Doing the same in government territory was more difficult. The Syrian government tightly restricted access to the country for most western journalists, fearful of what they might report, and instead carefully hand-picked who to allow in. As a result, the suffering of civilians who lived in government territory often did not receive the same coverage.

This imbalance in reporting came under criticism during the battle for Aleppo, and others like it. Journalists who could no longer access these places had to report remotely, communicating via WhatsApp with activists and civilians on the ground. There was a distinct divide between journalists who were willing to make use of new tools available to them to report an otherwise inaccessible story, and those who either didn’t know how to or failed to see its value. There were limitations to this kind of reporting, certainly, but at the very least we were able to hear from people caught in the line of fire who would not have been heard otherwise.

What good did it do? At this very moment, nearly a million people are on the run from a Syrian and Russian government offensive in Idlib. UN officials have warned that we are about to witness the “biggest humanitarian horror story of the 21st century”, and yet most people in Britain have no idea.

I have sources inside Syria, civilians and activists, who have fled their homes four or five times throughout the duration of the war. With every new offensive I would message them to ask the same questions: “Where are you now? Are you and your family safe? Can you describe the scene to me?” After all these years of inaction, of them pouring out their hearts only for it to make no difference, I’m amazed they still talk to me.

A displaced Syrian looks down on the newly built camp at Atmeh, near Idlib
A displaced Syrian looks down on the newly built camp at Atmeh, near Idlib (Getty)

I’m not sure there was ever an easy answer for how to stop the suffering in Syria.

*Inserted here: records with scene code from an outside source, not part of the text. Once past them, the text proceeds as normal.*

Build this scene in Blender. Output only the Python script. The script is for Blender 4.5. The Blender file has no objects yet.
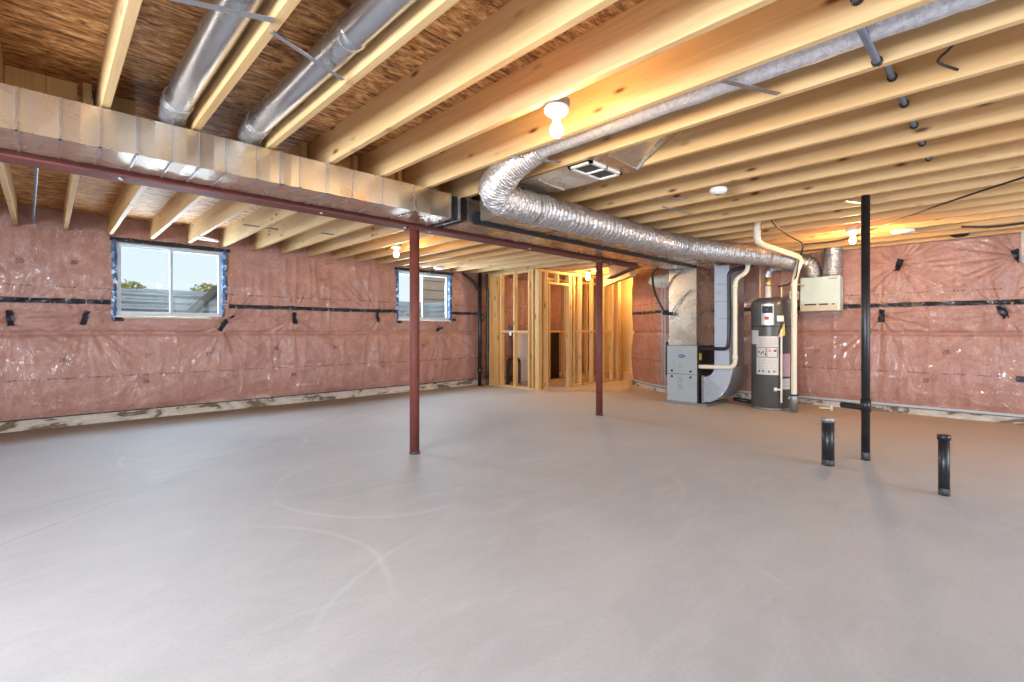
import bpy, math, random
from mathutils import Vector, Matrix, noise
R = math.radians
rnd = random.Random(7)
sc = bpy.context.scene
col = sc.collection

# ------------------------------------------------------------------ materials
class NT:
    def __init__(s, name):
        s.m = bpy.data.materials.new(name); s.m.use_nodes = True
        s.t = s.m.node_tree; s.n = s.t.nodes; s.l = s.t.links
        s.b = s.n['Principled BSDF']
    def node(s, kind, **kw):
        n = s.n.new(kind)
        for k, v in kw.items(): setattr(n, k, v)
        return n
    def set(s, sock, v):
        if isinstance(v, (int, float)) or isinstance(v, (tuple, list)): sock.default_value = v
        else: s.l.new(v, sock)
    def coord(s, scale=(1, 1, 1), rot=(0, 0, 0), kind='Object', rand=0):
        tc = s.node('ShaderNodeTexCoord'); v = tc.outputs[kind]
        if rand:
            oi = s.node('ShaderNodeObjectInfo')
            a = s.node('ShaderNodeVectorMath', operation='SCALE'); a.inputs[0].default_value = (13.7*rand, 7.3*rand, 5.1*rand)
            s.l.new(oi.outputs['Random'], a.inputs['Scale'])
            b = s.node('ShaderNodeVectorMath', operation='ADD'); s.l.new(v, b.inputs[0]); s.l.new(a.outputs[0], b.inputs[1]); v = b.outputs[0]
        mp = s.node('ShaderNodeMapping'); mp.inputs['Scale'].default_value = scale; mp.inputs['Rotation'].default_value = rot
        s.l.new(v, mp.inputs['Vector']); return mp.outputs[0]
    def noise(s, vec, scale=5, detail=4, rough=.55, dist=0.0):
        n = s.node('ShaderNodeTexNoise'); s.l.new(vec, n.inputs['Vector'])
        n.inputs['Scale'].default_value = scale; n.inputs['Detail'].default_value = detail
        n.inputs['Roughness'].default_value = rough; n.inputs['Distortion'].default_value = dist
        return n.outputs['Fac']
    def ramp(s, fac, stops, interp='LINEAR'):
        r = s.node('ShaderNodeValToRGB'); r.color_ramp.interpolation = interp
        e = r.color_ramp.elements
        while len(e) < len(stops): e.new(.5)
        for i, (p, c) in enumerate(stops):
            e[i].position = p; e[i].color = (c if len(c) == 4 else (*c, 1)) if isinstance(c, tuple) else (c, c, c, 1)
        s.l.new(fac, r.inputs[0]); return r.outputs[0]
    def mix(s, fac, a, b, mode='MIX'):
        m = s.node('ShaderNodeMix', data_type='RGBA', blend_type=mode)
        s.set(m.inputs[0], fac)
        for i, v in ((6, a), (7, b)):
            if isinstance(v, tuple): v = (*v, 1) if len(v) == 3 else v
            s.set(m.inputs[i], v)
        return m.outputs[2]
    def math(s, op, a, b=0.0):
        m = s.node('ShaderNodeMath', operation=op); s.set(m.inputs[0], a); s.set(m.inputs[1], b); return m.outputs[0]
    def bump(s, h, strength=.3, dist=.01, sock='Normal'):
        b = s.node('ShaderNodeBump'); b.inputs['Strength'].default_value = strength; b.inputs['Distance'].default_value = dist
        s.l.new(h, b.inputs['Height']); s.l.new(b.outputs[0], s.b.inputs[sock])
    def sep(s, vec):
        x = s.node('ShaderNodeSeparateXYZ'); s.l.new(vec, x.inputs[0]); return x.outputs
    def col(s, v):
        if isinstance(v, tuple): v = (*v, 1) if len(v) == 3 else v
        s.set(s.b.inputs['Base Color'], v)
    def p(s, **kw):
        for k, v in kw.items(): s.set(s.b.inputs[k.replace('_', ' ')], v)

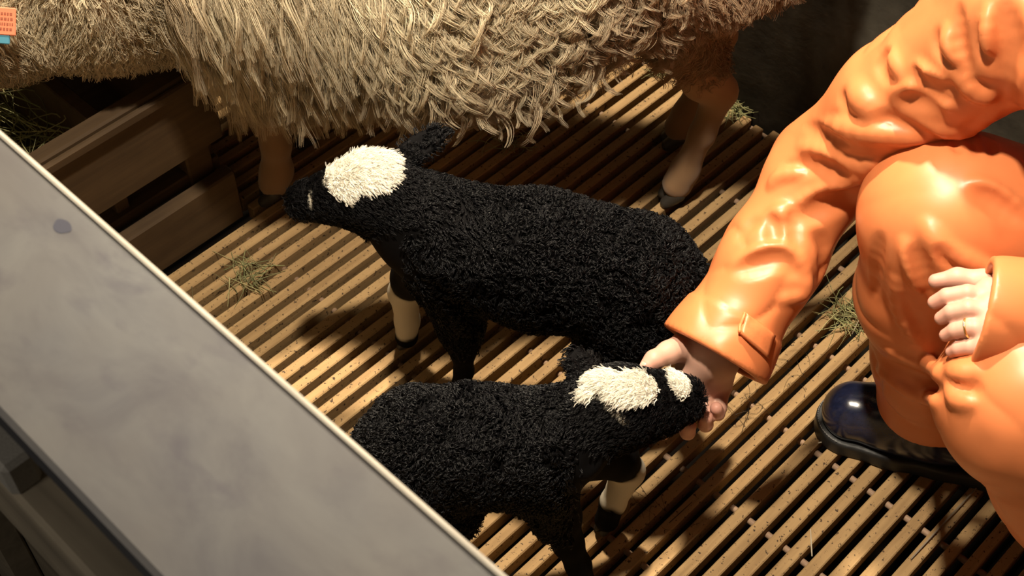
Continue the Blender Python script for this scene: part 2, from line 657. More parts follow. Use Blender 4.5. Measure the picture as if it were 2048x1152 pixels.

There are some who think that the US could have limited the bloodshed by imposing a no-fly zone, or by punishing Assad for attacking civilians. They might be right, but the last two presidents had no appetite for the kind of military action that would have been required.

What is without doubt is that the international community did not do enough. Fears of terrorist groups spilling out beyond Syria’s borders, of regional chaos, of refugees fleeing to Europe, combined with the strong support by Russia of the Assad government, led to paralysis and negligence.

As Fayad Akoush, a Syrian activist, told me just days ago, after he fled Russian and Syrian government bombing with his wife and two young children: “No one is helping us. The whole world watches us while we die.”